Conversations on Performance Event: Andrea Fraser & Simon Leung, Tuesday, May 28

Oil of Every Pearl’s Un-Insides

Joshua Serafin at the third TONO Festival
April 30, 2024
By Gaby Cepeda

Review

Before dusk greeted the Cárcamo de Dolores, a pleasantly symmetric monument in Mexico City’s Parque de Chapultepec, a crowd arrived to sit on the stairs facing La Fuente de Tláloc, a massive fountain adorning its entrance designed by Diego Rivera in the figure of the Mesoamerican deity consecrated to clean water. The air was dusty and carried soap bubbles blown by a peddler trying to catch the eye of potential buyers in the audience. This was the setting for Joshua Serafin’s VOID (2024), a mid-week performance in TONO, the time-based, two-week-long annual art festival run by curator and writer Samantha Ozer.
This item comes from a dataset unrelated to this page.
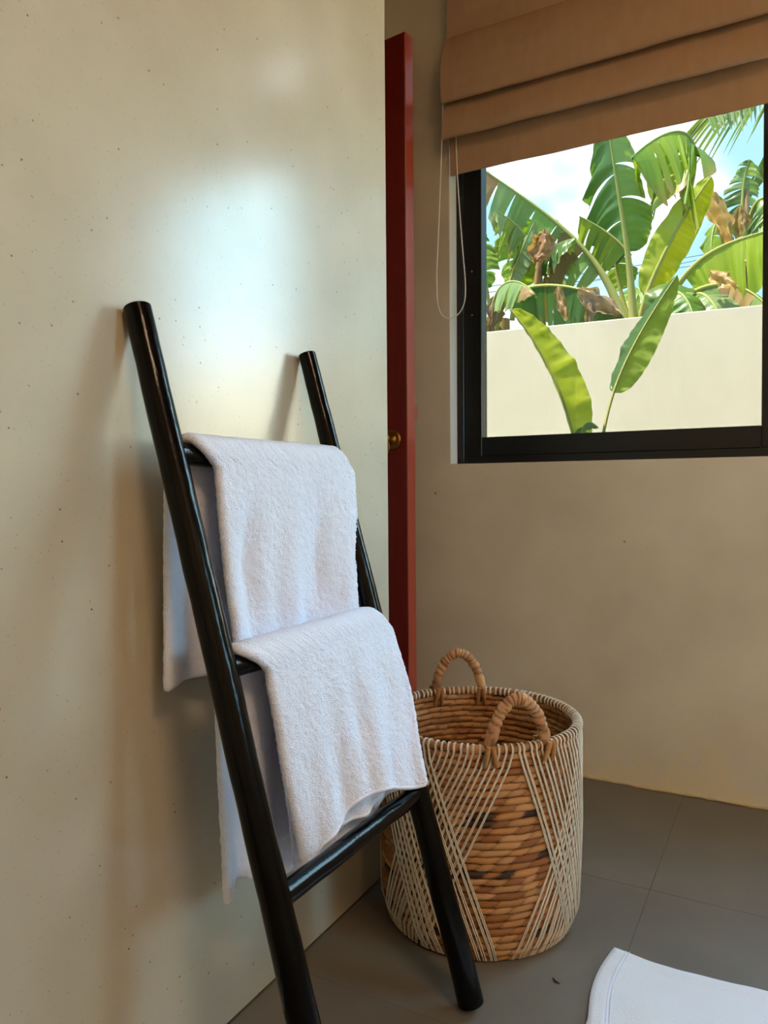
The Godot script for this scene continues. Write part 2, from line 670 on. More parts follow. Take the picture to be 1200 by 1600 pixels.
# one cloth strip of a roman shade: a profile in (depth, height), run along x
func shade_strip(x0: float, x1: float, profile: Array, th: float, sd: int) -> Shape:
	var s := Shape.new()
	var f := noise(3.0, 3, sd)
	var nx := 60
	var pts := []
	var cnt := profile.size()
	var c := Curve3D.new()
	c.bake_interval = 0.006
	for k in cnt:
		var p := Vector3(0, profile[k][1], profile[k][0])
		var tin := Vector3.ZERO
		if k > 0 and k < cnt - 1:
			var dir := (Vector3(0, profile[k + 1][1], profile[k + 1][0]) - Vector3(0, profile[k - 1][1], profile[k - 1][0])) * 0.16
			tin = dir
		c.add_point(p, -tin, tin)
	var baked := c.get_baked_points()
	var loop := PackedVector3Array()
	var m := baked.size()
	for k in m:
		var t := (baked[mini(k + 1, m - 1)] - baked[maxi(k - 1, 0)]).normalized()
		loop.append(baked[k] + Vector3(0, -t.z, t.y) * th / 2)
	for k in range(m - 1, -1, -1):
		var t := (baked[mini(k + 1, m - 1)] - baked[maxi(k - 1, 0)]).normalized()
		loop.append(baked[k] - Vector3(0, -t.z, t.y) * th / 2)
	var g := PackedVector3Array()
	for j in nx + 1:
		var x := lerpf(x0, x1, float(j) / nx)
		for q in loop:
			var wob := f.get_noise_2d(x * 1.2, q.y * 2.0) * 0.003
			g.append(Vector3(x + f.get_noise_2d(q.y * 6.0, j * 0.01) * 0.002, q.y + f.get_noise_2d(x, 7.0) * 0.002, q.z + wob))
	s.grid(g, loop.size(), nx + 1, true, true)
	for e in [0, nx]:
		var q := []
		for k in m - 1:
			var o: int = e * loop.size()
			var quad := [g[o + k], g[o + k + 1], g[o + loop.size() - 2 - k], g[o + loop.size() - 1 - k]]
			if e == nx:
				quad.reverse()
			s.flat(quad)
	return s


func blinds() -> void:
	# [right shade's lift]
	for k in 2:
		var x0 := -0.885 if k == 0 else 0.004
		var x1 := -0.018 if k == 0 else 0.80
		var up := 0.0 if k == 0 else 0.15
		var b := thing("roman_blind", Vector3((x0 + x1) / 2, 2.36, BACK + 0.05), "brown linen roman blind with stacked folds and bead chain at the corner" if k == 0 else "brown linen roman blind raised higher over the open casement", "blind", "roman blinds over the window")
		var s := Shape.new()
		s.box(Vector3(x0, 2.40 + up * 0, BACK + 0.004), Vector3(x1, 2.44, BACK + 0.04), 0.002)
		part(s, "headrail", M.linen, b)
		s = shade_strip(x0, x1, [[BACK + 0.036, 2.41], [BACK + 0.037, 2.25 + up * 0.5], [BACK + 0.040, 2.093 + up]], 0.002, 3 + k)
		part(s, "top_panel", M.linen, b)
		s = shade_strip(x0 - 0.002, x1, [[BACK + 0.030, 2.1 + up], [BACK + 0.043, 2.094 + up], [BACK + 0.062, 2.06 + up], [BACK + 0.078, 2.0 + up], [BACK + 0.080, 1.93 + up], [BACK + 0.076, 1.908 + up], [BACK + 0.064, 1.903 + up], [BACK + 0.03, 1.93 + up], [BACK + 0.022, 1.97 + up]], 0.002, 13 + k)
		part(s, "fold", M.linen, b)
		s = shade_strip(x0 - 0.003, x1, [[BACK + 0.022, 1.97 + up], [BACK + 0.032, 1.93 + up], [BACK + 0.044, 1.90 + up], [BACK + 0.060, 1.862 + up], [BACK + 0.068, 1.83 + up], [BACK + 0.066, 1.812 + up], [BACK + 0.055, 1.806 + up], [BACK + 0.03, 1.825 + up], [BACK + 0.018, 1.86 + up]], 0.002, 23 + k)
		part(s, "fold", M.linen, b)
		s = shade_strip(x0 - 0.003, x1, [[BACK + 0.018, 1.87 + up], [BACK + 0.014, 1.80 + up], [BACK + 0.012, 1.719 + up]], 0.0035, 33 + k)
		part(s, "hem_panel", M.linen, b)
		if k == 1:
			continue
		# endless bead chain
		var c := Curve3D.new()
		c.bake_interval = 0.0030
		for q in [Vector3(-0.893, 1.934, -1.999), Vector3(-0.898, 1.789, -1.999), Vector3(-0.910, 1.535, -1.999), Vector3(-0.916, 1.406, -1.999), Vector3(-0.907, 1.320, -1.999), Vector3(-0.872, 1.294, -1.999), Vector3(-0.836, 1.319, -1.999), Vector3(-0.826, 1.379, -1.999), Vector3(-0.837, 1.522, -1.999), Vector3(-0.854, 1.693, -2.012), Vector3(-0.867, 1.849, -2.030)]:
			c.add_point(q)
		for i in range(1, c.point_count - 1):
			var d := (c.get_point_position(i + 1) - c.get_point_position(i - 1)) * 0.17
			c.set_point_in(i, -d)
			c.set_point_out(i, d)
		s = Shape.new()
		var bp := c.get_baked_points()
		var line := PackedVector3Array()
		var rad := PackedFloat32Array()
		for i in bp.size():
			line.append(bp[i])
			rad.append(0.0024 if i % 2 == 0 else 0.0011)
		s.tube(line, rad, 6)
		var ch := part(s, "bead_chain", M.chain, b)
		ch.set_meta("label", "white bead chain loop")


func door() -> void:
	var o := Vector3(-0.964, 0.0, -1.90)
	var along := Vector3(-0.9925, 0, -0.122)
	var back := Vector3(0.122, 0, -0.9925)
	var at := Transform3D(Basis(along, Vector3.UP, along.cross(Vector3.UP)), o)      # local x along the leaf, z through it
	if (at.basis.z - back).length() > 0.1:
		at = Transform3D(Basis(along, Vector3.UP, -along.cross(Vector3.UP)), o)
	var d := thing("door_1", o, "open dark red wooden door leaf with brass handle behind the partition", "door", "", "structure")
	var s := Shape.new()
	slab(s, at, Vector3(0.003, 0.012, 0), Vector3(0.83, 2.087, 0.04))
	part(s, "leaf", M.door, d)
	s = Shape.new()
	slab(s, at, Vector3(0.0, 0.012, 0.0), Vector3(0.003, 2.087, 0.04))
	part(s, "lit_edge", M.door_edge, d)  # the leaf's own red edge, painted lighter for its sheen
	s = Shape.new()
	slab(s, at, Vector3(0.002, 1.005, 0.04), Vector3(0.03, 1.045, 0.052))
	part(s, "keeper", M.door_edge, d)
	var c := at * Vector3(0.053, 0.945, 0.0)
	var face := -back
	var turn := Transform3D(Basis(Vector3(0, 1, 0).cross(face).normalized(), face, Vector3.ZERO), c)
	turn.basis.z = turn.basis.x.cross(turn.basis.y)
	s = Shape.new()
	s.lathe([[0.0, -0.001], [0.031, -0.001], [0.031, 0.003], [0.028, 0.007], [0.024, 0.008], [0.022, 0.0065], [0.016, 0.008], [0.012, 0.018], [0.013, 0.03], [0.018, 0.038], [0.020, 0.046], [0.016, 0.054], [0.008, 0.057], [0.0, 0.057]], 28, turn)
	var h := part(s, "handle", M.brass, d)
	s = Shape.new()
	var path := PackedVector3Array()
	for k in 13:
		var a := lerpf(PI * 0.45, -PI * 0.55, k / 12.0)
		path.append(c + face * 0.05 + Vector3(0.004 + 0.017 * cos(a), -0.024 + 0.023 * sin(a), 0))
	s.tube(path, PackedFloat32Array([0.0022]), 8)
	part(s, "lever", M.brass, h)


func slab(s: Shape, at: Transform3D, lo: Vector3, hi: Vector3) -> void:      # box() for a frame of either handedness
	if at.basis.determinant() > 0:
		s.box(lo, hi, 0.0015, at)
		return
	var m := Transform3D(at.basis * Basis.from_scale(Vector3(1, 1, -1)), at.origin)
	s.box(Vector3(lo.x, lo.y, -hi.z), Vector3(hi.x, hi.y, -lo.z), 0.0015, m)


# ---------------------------------------------------------------- ladder
func rail_x(y: float) -> float:
	return -0.425 - 0.2864 * y


func stick(a: Vector3, b: Vector3, r0: float, r1: float, sd: int, m: int) -> Shape:
	var s := Shape.new()
	var f := noise(2.2, 3, sd)
	var path := PackedVector3Array()
	var rad := PackedFloat32Array()
	for k in m + 1:
		var t := float(k) / m
		var p := a.lerp(b, t)
		path.append(p + Vector3(f.get_noise_1d(t * 3.0), 0, f.get_noise_1d(t * 3.0 + 50.0)) * 0.0014)
		rad.append(lerpf(r0, r1, t) * (1.0 + 0.025 * f.get_noise_1d(t * 9.0 + 9.0)))
	s.tube(path, rad, 20)
	return s


func ladder() -> void:
	var l := thing("towel_ladder", Vector3(-0.425, 0, -0.86), "black painted wooden towel ladder leaning against the plaster partition", "ladder")
	part(stick(Vector3(rail_x(0.006), 0.008, -0.679), Vector3(rail_x(1.034), 1.030, -0.676), 0.0195, 0.0172, 1, 60), "rail", M.black, l)
	part(stick(Vector3(rail_x(0.008) , 0.011, -1.0445), Vector3(rail_x(1.033), 1.029, -1.047), 0.0205, 0.0145, 2, 60), "rail", M.black, l)
	for q in [[0.843, 0.0145], [0.585, 0.0148], [0.324, 0.0138]]:
		part(stick(Vector3(rail_x(q[0]), q[0] + 0.004, -0.676), Vector3(rail_x(q[0]), q[0] - 0.004, -1.046), q[1], q[1], int(q[0] * 100), 24), "rung", M.black, l)


# ---------------------------------------------------------------- towels
func keyed(keys: Array, s: float, col: int) -> float:
	for k in range(1, keys.size()):
		if s <= keys[k][0]:
			var t: float = clampf((s - keys[k - 1][0]) / (keys[k][0] - keys[k - 1][0]), 0, 1)
			t = lerpf(t, t * t * (3 - 2 * t), 0.6)
			return lerpf(keys[k - 1][col], keys[k][col], t)
	return keys[keys.size() - 1][col]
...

Expectations were high, as in its first two editions TONO brought a production value absent from a city that, for most of the 1980s and 1990s, had rich offerings of radical public performance art, happenings, and local festivals.

Photos by Brenda Jauregui & Paulo Garcia

As soon as the sun set, haunting sounds spread through the venue. Serafin emerged like an apparition, dancing slowly but precisely on a small rock plinth to the right side of a stage, which was delimited by slender blue LED lights that flanked a screen and a circle of black sand. To the left of the stage stood guitarist Calvin Carrier, adding his deeply distorted chords to pre-recorded music as Serafin walked offstage in the dark. A video began playing on the screen: blacklight, pearls, black sand, a trio of characters meeting each other, standing in lit-up triangular formations like primordial video game characters. They sat in the sand and offered their jewelry into a pit of dark bubbly water, rubbing each other with the liquid. In the video, Serafin transformed into a siren, a newborn god — perhaps a sexy demon, a cousin to mercurial Tláloc.

Photos by Brenda Jauregui & Paulo Garcia

VOID is the penultimate part of Cosmological Gangbang (2021-2024), an ambitious series of video and performance works that sees Serafin —the young Filipino-born, Belgium-based artist— attempting to rewrite colonial stories, particularly those pertaining to binary impositions on gender and hierarchical organizations of race, that have been forcibly embedded in the bodies of the colonized. At the end of the video, smoke swarmed the stage, and Serafin reappeared behind us with blacked-out retinas. Descending the stairs toward the stage, their body dripped in a sticky translucent substance. As soon as they hit the floor, they started performing furious gestures. Serafin’s background in dance was crystal clear. Their movements were as intentional and committed as they were fluid and evocative, angry but poetic. The phrase “fear is infinite, but so is love” resounded through the air as they gesticulated. Serafin walked towards the center of the stage, where the black-tar pit (later revealed to be concealing black tinted lube within it) awaited them. For some minutes, they performed like a gorgeous vedette from the depths of the oiliest, blackest ocean, toying with the thick, slimy liquid in the pit until they were drenched, flapping it around as if they had wings. Serafin’s performance resembled an under-worldly Cirque du Soleil. And then, in a second, they flipped. As if in a live possession, their body was taken over with twitchy staccato movements. Serafin twirled in the sand, getting in as many quick, messy movements as they could, spinning up and down in their knees, arms in the air. They cursed us in a seemingly indecipherable tongue, and it was sexy as hell.

Photos by Brenda Jauregui & Paulo Garcia

Serafin has a real talent for narrative. The 40-minute spectacle was proficiently paced, with a couple of cliffhangers where they would approach the stairs as if to leave, only to come back down to the pit and twirl some more. “Why did you come here? For a liberation, a confrontation?” asked a disembodied voice, charging the atmosphere further. “Well, thank you for taking the risk.” These words resonated with Serafin’s affect. They were menacing yet impossibly attractive, sweet, like a tricky little spirit. Serafin’s body expertly oscillated between graceful and unwieldy movements, manifesting pain but also possibility in a corporeal emancipation.

As the music wound down and the smoke dispersed in the night breeze, a dog barked from the audience. Serafin charmingly barked back before delicately thanking the audience for coming. They hugged themselves for cover as they did a ballet-jog off stage, looking for a robe in the dark.